Dei tentativi non mancarono. Ad esempio, nel 2001 Golan Levin, un giovane artista americano, realizzò, all’ Ars Electronica di Linz, Dialtones: A Telesymphony, un concerto fatto dagli squilli, attentamente coreografati, dei telefoni cellulari del pubblico: grazie ad un sistema informatizzato, ad interfacce di vario tipo ed agli squilli programmati dei telefoni portatili del pubblico che arrivavano in tempo reale, Dialtones metteva in scena uno straordinario evento acustico e drammaturgico.
Questo Teatrino Sintetico Futuribile si muove ora in questo stesso ambito sperimentale. Il richiamo al futurismo è del tutto pertinente, non tanto per il folklore rumorista che ancora esso trattiene, ma perché le aspirazioni e la meta inconsce del futurismo erano proprio eventi di questo tipo, che solo oggi però la tecnologia rende possibili.

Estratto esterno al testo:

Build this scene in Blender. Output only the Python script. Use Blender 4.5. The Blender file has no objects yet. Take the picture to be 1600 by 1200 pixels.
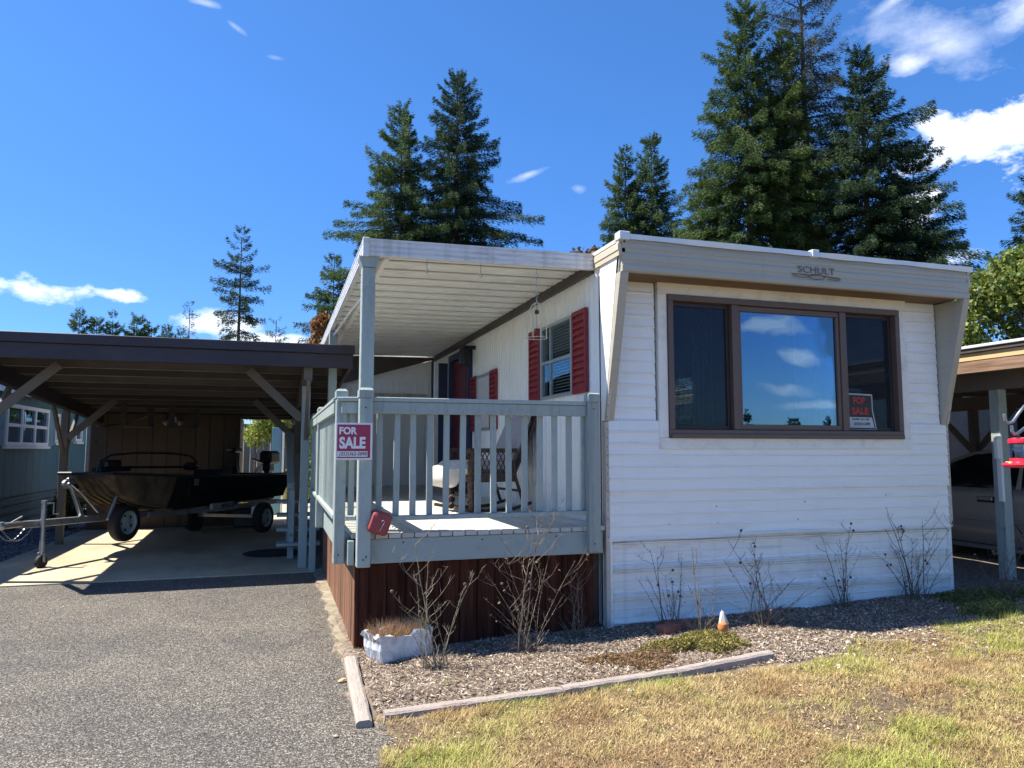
import bpy, math, random
import numpy as np
from mathutils import Vector, Matrix, Quaternion
C = bpy.context.scene.collection
S = bpy.context.scene
R = math.radians
# ------------------------------------------------------------------ camera
cd = bpy.data.cameras.new("camera"); cam = bpy.data.objects.new("camera", cd); C.objects.link(cam)
cd.sensor_width = 36; cd.lens = 36 * 1145 / 1600; cd.clip_end = 2000; cd.clip_start = .05
cam.location = (0, 0, 1.48); cam.rotation_euler = (R(90) + math.atan(102 / 1145), 0, R(-17.7))
S.camera = cam
# ------------------------------------------------------------------ light
SD = Vector((.58, -.18, -1)).normalized()
W = bpy.data.worlds.new("World"); S.world = W; W.use_nodes = True
SKY_STRENGTH = .10
def build_world():
    nt = W.node_tree; nt.nodes.clear(); N = nt.nodes.new; L = nt.links.new
    out = N("ShaderNodeOutputWorld"); bg = N("ShaderNodeBackground"); bg.inputs[1].default_value = SKY_STRENGTH
    L(bg.outputs[0], out.inputs[0])
    sky = N("ShaderNodeTexSky"); sky.sky_type = 'NISHITA'; sky.sun_disc = False
    sky.sun_elevation = math.asin(-SD.z); sky.sun_rotation = math.atan2(-SD.x, -SD.y)
    sky.air_density = 1.0; sky.dust_density = .25; sky.ozone_density = 3.0; sky.altitude = 100
    hs = N("ShaderNodeHueSaturation"); hs.inputs['Hue'].default_value = .506; hs.inputs['Saturation'].default_value = 1.26; hs.inputs['Value'].default_value = 1.0
    L(sky.outputs[0], hs.inputs['Color'])
    tc = N("ShaderNodeTexCoord")
    # the same deepening all round the horizon: the clear-air blue of the photograph
    sz = N("ShaderNodeSeparateXYZ"); L(tc.outputs['Generated'], sz.inputs[0]); rp = N("ShaderNodeValToRGB"); el = rp.color_ramp.elements
    el[0].position = 0; el[0].color = (.40, .58, .86, 1); el[1].position = .75; el[1].color = (1, 1, 1, 1)
    for ps_, c_ in ((.15, (.47, .66, .92)), (.4, (.74, .88, 1))): k_ = el.new(ps_); k_.color = (*c_, 1)
    L(sz.outputs[2], rp.inputs[0]); mu = N("ShaderNodeMix"); mu.data_type = 'RGBA'; mu.blend_type = 'MULTIPLY'; mu.inputs[0].default_value = 1; L(hs.outputs[0], mu.inputs[6]); L(rp.outputs[0], mu.inputs[7])
    nz = N("ShaderNodeTexNoise"); nz.inputs['Scale'].default_value = 11; nz.inputs['Detail'].default_value = 9; nz.inputs['Roughness'].default_value = .62
    mp = N("ShaderNodeMapping"); mp.inputs['Scale'].default_value = (1, 1, 1.9); L(tc.outputs['Generated'], mp.inputs[0]); L(mp.outputs[0], nz.inputs['Vector'])
    def m(op, a, b=None, c=None):
        n = N("ShaderNodeMath"); n.operation = op
        for i, x in enumerate((a, b, c)):
            if x is None: continue
            if isinstance(x, (int, float)): n.inputs[i].default_value = x
            else: L(x, n.inputs[i])
        return n.outputs[0]
    nn = m('MULTIPLY', m('SUBTRACT', nz.outputs[0], .5), 1.0)
    tot = None
    blobs = [  # direction, half width, half height (radians), tilt, softness gain, peak
        ((.745, .570, .346), .105, .036, .12, 5.2, 1.0), ((.700, .615, .363), .020, .028, .5, 4.5, .9), ((.80, .50, .33), .10, .05, .1, 5, 1),
        ((.6731, .5885, .4479), .075, .030, -.3, 1.6, .50), ((.66, .61, .43), .022, .014, 0, 2.2, .6), ((.725, .52, .455), .035, .02, .3, 2.2, .55), ((.63, .60, .49), .03, .006, .5, 1.6, .4),
        ((-.265, .946, .182), .095, .016, -.02, 4, .85), ((-.19, .964, .184), .036, .009, -.05, 4, .8),
        ((-.075, .985, .156), .065, .014, 0, 3, .75), ((-.01, .986, .138), .09, .014, 0, 3, .75),
        ((.305, .882, .359), .026, .0045, .35, 1.8, .35), ((.3687, .8648, .3408), .012, .006, 0, 1.8, .35),
        ((.71, .6403, .2931), .022, .012, 0, 4, .8), ((.7, .66, .27), .035, .016, 0, 3, .7),
        ((.73, .645, .22), .03, .012, 0, 3, .5),
        ((-.0919, .8586, .5043), .018, .005, 0, 1.8, .4), ((-.06, .870, .489), .015, .0035, -.5, 1.8, .35), ((-.0149, .8844, .4664), .011, .003, 0, 1.6, .25),
        ((.9, -.1, .3), .25, .07, .1, 4, .9), ((-.8, .1, .35), .2, .05, 0, 4, .8), ((-.5, -.8, .25), .25, .06, 0, 4, .9), ((.1, -.95, .22), .2, .04, 0, 4, .8),
        ((.5994, -.7846, .1600), .040, .013, .1, 3.2, .8), ((.625, -.772, .1180), .024, .009, .35, 2.6, .6),
        ((.6046, -.7775, .0771), .034, .006, .15, 2.4, .6), ((.6537, -.7546, .056), .05, .005, 0, 3, .6), ((.50, -.86, .08), .06, .012, 0, 3, .6), ((.72, -.68, .13), .05, .012, 0, 3, .6)]
    for (d, sw, sh, tilt, g, pk) in blobs:
        d = Vector(d).normalized(); a = d.cross(Vector((0, 0, 1))).normalized(); b = a.cross(d).normalized()
        a2 = a * math.cos(tilt) + b * math.sin(tilt); b2 = b * math.cos(tilt) - a * math.sin(tilt)
        def dot(v, k):
            n = N("ShaderNodeVectorMath"); n.operation = 'DOT_PRODUCT'; L(tc.outputs['Generated'], n.inputs[0]); n.inputs[1].default_value = tuple(v)
            return n.outputs['Value']
        u = m('DIVIDE', dot(a2, 0), sw); v = m('DIVIDE', dot(b2, 0), sh)
        r2 = m('ADD', m('MULTIPLY', u, u), m('MULTIPLY', v, v))
        front = m('GREATER_THAN', dot(d, 0), 0)
        e = m('SUBTRACT', 1.0, m('SQRT', r2))
        x = m('ADD', m('MULTIPLY', e, .9), m('MULTIPLY', nn, 3.4))
        n = N("ShaderNodeMath"); n.operation = 'MULTIPLY'; n.use_clamp = True; L(x, n.inputs[0]); n.inputs[1].default_value = g * .45
        y = m('MULTIPLY', m('MULTIPLY', n.outputs[0], front), pk)
        tot = y if tot is None else m('MAXIMUM', tot, y)
    nz2 = N("ShaderNodeTexNoise"); nz2.inputs['Scale'].default_value = 16; nz2.inputs['Detail'].default_value = 5
    mp2 = N("ShaderNodeMapping"); mp2.inputs['Location'].default_value = (0, 0, .06); mp2.inputs['Scale'].default_value = (1, 1, 2); L(tc.outputs['Generated'], mp2.inputs[0]); L(mp2.outputs[0], nz2.inputs['Vector'])
    cr = N("ShaderNodeValToRGB"); cr.color_ramp.elements[0].position = .38; cr.color_ramp.elements[0].color = (5.9, 6.5, 7.6, 1)
    cr.color_ramp.elements[1].position = .6; cr.color_ramp.elements[1].color = (8.2, 8.3, 8.6, 1)
    L(nz2.outputs[0], cr.inputs[0])
    mx = N("ShaderNodeMix"); mx.data_type = 'RGBA'; L(tot, mx.inputs[0]); L(mu.outputs[2], mx.inputs[6]); L(cr.outputs[0], mx.inputs[7])
    L(mx.outputs[2], bg.inputs[0])
build_world()
sl = bpy.data.lights.new("sun", 'SUN'); sl.energy = 5.0; sl.angle = R(.53); sl.color = (1, .93, .81)
so = bpy.data.objects.new("sun", sl); C.objects.link(so); so.rotation_euler = SD.to_track_quat('-Z', 'Y').to_euler(); so.location = (-10, 5, 20)
S.view_settings.view_transform = 'Standard'; S.view_settings.look = 'None'; S.view_settings.gamma = 1; S.view_settings.use_curve_mapping = False
S.view_settings.exposure = 1.12
try:
    S.cycles.max_bounces = 8; S.cycles.transparent_max_bounces = 12
except Exception: pass
rnd = random.Random(7)
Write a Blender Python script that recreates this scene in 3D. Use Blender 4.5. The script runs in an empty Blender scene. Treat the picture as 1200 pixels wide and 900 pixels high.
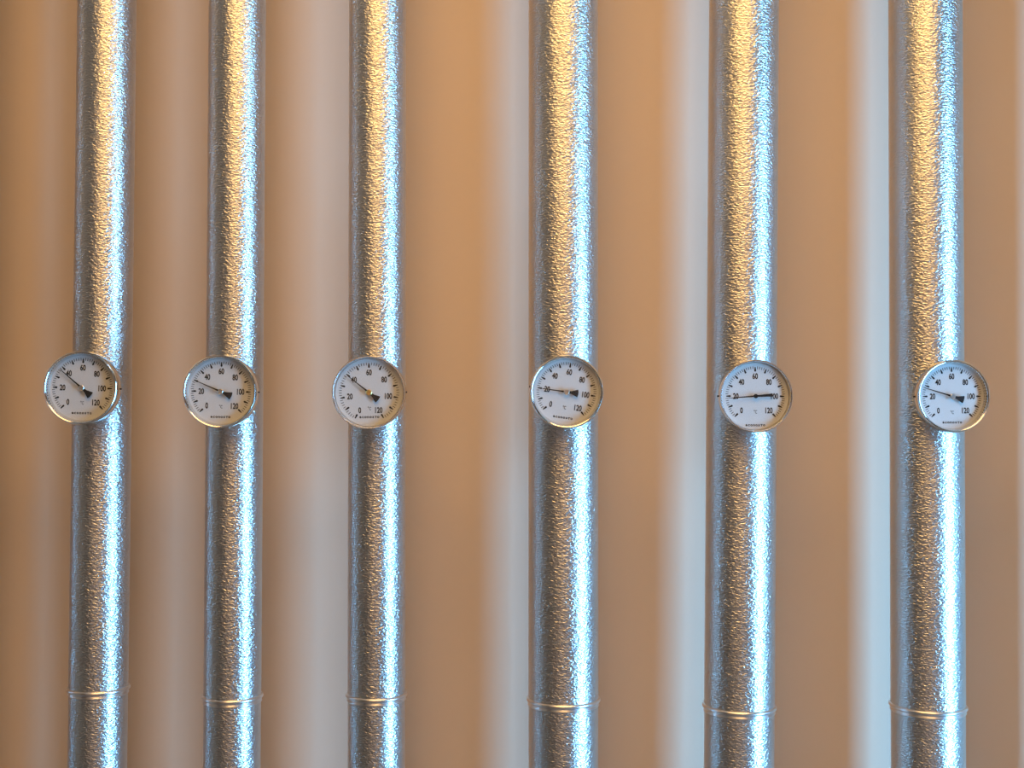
import bpy, bmesh, math, random
from mathutils import Vector, Matrix, Euler

random.seed(4)
scene = bpy.context.scene
C = scene.collection
R = math.radians

# ------------------------------------------------------------------ camera
F_PX = 1400.0                      # focal length in pixels of the 1200x900 frame
CAM = Vector((0.0, -1.34, 1.50))   # pipe axes stand in the plane y = 0
cam_data = bpy.data.cameras.new('camera')
cam_data.sensor_width = 36.0
cam_data.lens = F_PX / 1200.0 * 36.0
cam_data.clip_start = 0.02
cam = bpy.data.objects.new('camera', cam_data)
C.objects.link(cam)
cam.location = CAM
CAM_ROT = (Matrix.Rotation(R(-1.1), 3, 'Z') @ Matrix.Rotation(R(90 + 1.32), 3, 'X')
           @ Matrix.Rotation(R(0.2), 3, 'Z'))
cam.rotation_euler = CAM_ROT.to_euler()
scene.camera = cam


def at(px, py, Y):
    """Point of the plane y = Y that the photograph shows at pixel (px, py)."""
    d = CAM_ROT @ Vector(((px - 600) / F_PX, -(py - 450) / F_PX, -1.0))
    return CAM + d * ((Y - CAM.y) / d.y)


# ------------------------------------------------------------------ world, exposure
w = bpy.data.worlds.new('sky')
scene.world = w
w.use_nodes = True
bg = w.node_tree.nodes['Background']
bg.inputs[0].default_value = (0.20, 0.56, 1.0, 1)
bg.inputs[1].default_value = 36.0
vs = scene.view_settings
vs.view_transform = 'Standard'
vs.look = 'None'
vs.gamma = 1.0
vs.use_curve_mapping = False
vs.exposure = 0.0
scene.cycles.max_bounces = 8
scene.cycles.diffuse_bounces = 4
scene.cycles.glossy_bounces = 4

# room dimensions (z = 0 floor)
WALL_Y = 0.092          # pipe wall surface
X_L, X_R = -1.30, 1.62
Y_B = -3.4
H = 2.65
WIN = (-1.24, -0.68, 0.05, 2.00)    # y0, y1, z0, z1 of the glazed opening in the right wall
DARK_OPENING = (-1.75, -0.80, 0.0, 2.10)    # unseen opening added in the left wall to reflect dark in the pipes

# portal that guides daylight through the glazed opening
pl = bpy.data.lights.new('daylight_portal', 'AREA')
pl.shape = 'RECTANGLE'
pl.size = WIN[1] - WIN[0]
pl.size_y = WIN[3] - WIN[2]
pl.cycles.is_portal = True
po = bpy.data.objects.new('daylight_portal', pl)
C.objects.link(po)
po.location = (X_R + 0.02, (WIN[0] + WIN[1]) / 2, (WIN[2] + WIN[3]) / 2)
po.rotation_euler = Matrix(((0, 0, 1), (1, 0, 0), (0, 1, 0))).to_euler()   # local -z must look into the room (-x)


# ------------------------------------------------------------------ materials
def mat(name, col, rough=0.5, metal=0.0, spec=0.5):
    m = bpy.data.materials.new(name)
    m.use_nodes = True
    b = m.node_tree.nodes['Principled BSDF']
    b.inputs['Base Color'].default_value = (*col, 1)
    b.inputs['Roughness'].default_value = rough
    b.inputs['Metallic'].default_value = metal
    b.inputs['Specular IOR Level'].default_value = spec
    return m


def nodes_of(m):
    nt = m.node_tree
    return nt, nt.nodes, nt.links, nt.nodes['Principled BSDF']


def ramp(nd, stops):
    r = nd.new('ShaderNodeValToRGB')
    cr = r.color_ramp
    while len(cr.elements) < len(stops):
        cr.elements.new(0.5)
    for e, (p, c) in zip(cr.elements, stops):
        e.position = p
        e.color = (*c, 1)
    return r


def plaster(name, c1, c2, rough=0.75, spec=0.25):
    m = mat(name, c1, rough, 0, spec)
    nt, nd, lk, b = nodes_of(m)
    tc = nd.new('ShaderNodeTexCoord')
    n1 = nd.new('ShaderNodeTexNoise')
    n1.inputs['Scale'].default_value = 2.6
    n1.inputs['Detail'].default_value = 3
    lk.new(tc.outputs['Object'], n1.inputs['Vector'])
    r = ramp(nd, [(0.3, c1), (0.7, c2)])
    lk.new(n1.outputs['Fac'], r.inputs[0])
    lk.new(r.outputs[0], b.inputs['Base Color'])
    n2 = nd.new('ShaderNodeTexNoise')
    n2.inputs['Scale'].default_value = 420
    n2.inputs['Detail'].default_value = 2
    lk.new(tc.outputs['Object'], n2.inputs['Vector'])
    bp = nd.new('ShaderNodeBump')
    bp.inputs['Strength'].default_value = 0.10
    bp.inputs['Distance'].default_value = 0.0006
    lk.new(n2.outputs['Fac'], bp.inputs['Height'])
    lk.new(bp.outputs[0], b.inputs['Normal'])
    return m


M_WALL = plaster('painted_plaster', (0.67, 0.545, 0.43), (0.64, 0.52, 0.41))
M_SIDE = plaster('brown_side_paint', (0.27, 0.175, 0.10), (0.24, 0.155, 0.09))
M_FRONT = plaster('tan_front_paint', (0.66, 0.47, 0.33), (0.62, 0.44, 0.31))
M_CEIL = plaster('ceiling_paint', (0.62, 0.50, 0.38), (0.60, 0.485, 0.37))
M_FLOOR = plaster('concrete_floor', (0.24, 0.185, 0.135), (0.20, 0.155, 0.115), 0.55)
M_FRAME = mat('grey_window_frame', (0.25, 0.26, 0.28), 0.4)
M_DARK = mat('added_dark_recess_paint', (0.05, 0.045, 0.04), 0.8)  # near-black colour stands in for lack of light in the added recess


def hammered():
    """Stucco-embossed aluminium sheet: short wavy ridges lying across the pipe."""
    m = mat('stucco_embossed_aluminium', (0.80, 0.80, 0.80), 0.31, 1.0)
    nt, nd, lk, b = nodes_of(m)
    tc = nd.new('ShaderNodeTexCoord')
    mp = nd.new('ShaderNodeMapping')
    mp.inputs['Scale'].default_value = (1.0, 1.0, 2.1)
    lk.new(tc.outputs['Object'], mp.inputs['Vector'])
    n1 = nd.new('ShaderNodeTexNoise')
    n1.inputs['Scale'].default_value = 270
    n1.inputs['Detail'].default_value = 1.0
    n1.inputs['Roughness'].default_value = 0.45
    n1.inputs['Distortion'].default_value = 0.6
    lk.new(mp.outputs[0], n1.inputs['Vector'])
    bp = nd.new('ShaderNodeBump')
    bp.inputs['Strength'].default_value = 1.0
    bp.inputs['Distance'].default_value = 0.0010
    lk.new(n1.outputs['Fac'], bp.inputs['Height'])
    lk.new(bp.outputs[0], b.inputs['Normal'])
    n3 = nd.new('ShaderNodeTexNoise')
    n3.inputs['Scale'].default_value = 9
    lk.new(tc.outputs['Object'], n3.inputs['Vector'])
    r = ramp(nd, [(0.3, (0.59, 0.59, 0.58)), (0.7, (0.66, 0.66, 0.65))])
    lk.new(n3.outputs['Fac'], r.inputs[0])
    lk.new(r.outputs[0], b.inputs['Base Color'])
    return m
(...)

La visione di questa sorta di pièce per smartphone risulta immediatamente piacevole e sembra richiedere un atteggiamento fruitivo ingenuamente infantile, come se si trattasse di una rappresentazione per bambini. Ma attenzione. Dal punto di vista concettuale essa risulta estremamente complessa, non solo perché fa vacillare e ridefinisce le nozioni di teatralità, di attore, di pubblico… ma perché attiva e dà a vedere quella nuova fenomenologia dello spazio-tempo e quel diversificarsi e dissolversi della presenza che caratterizzano il nuovo ambiente tecno-antropologico nel quale stiamo, inconsciamente, vivendo.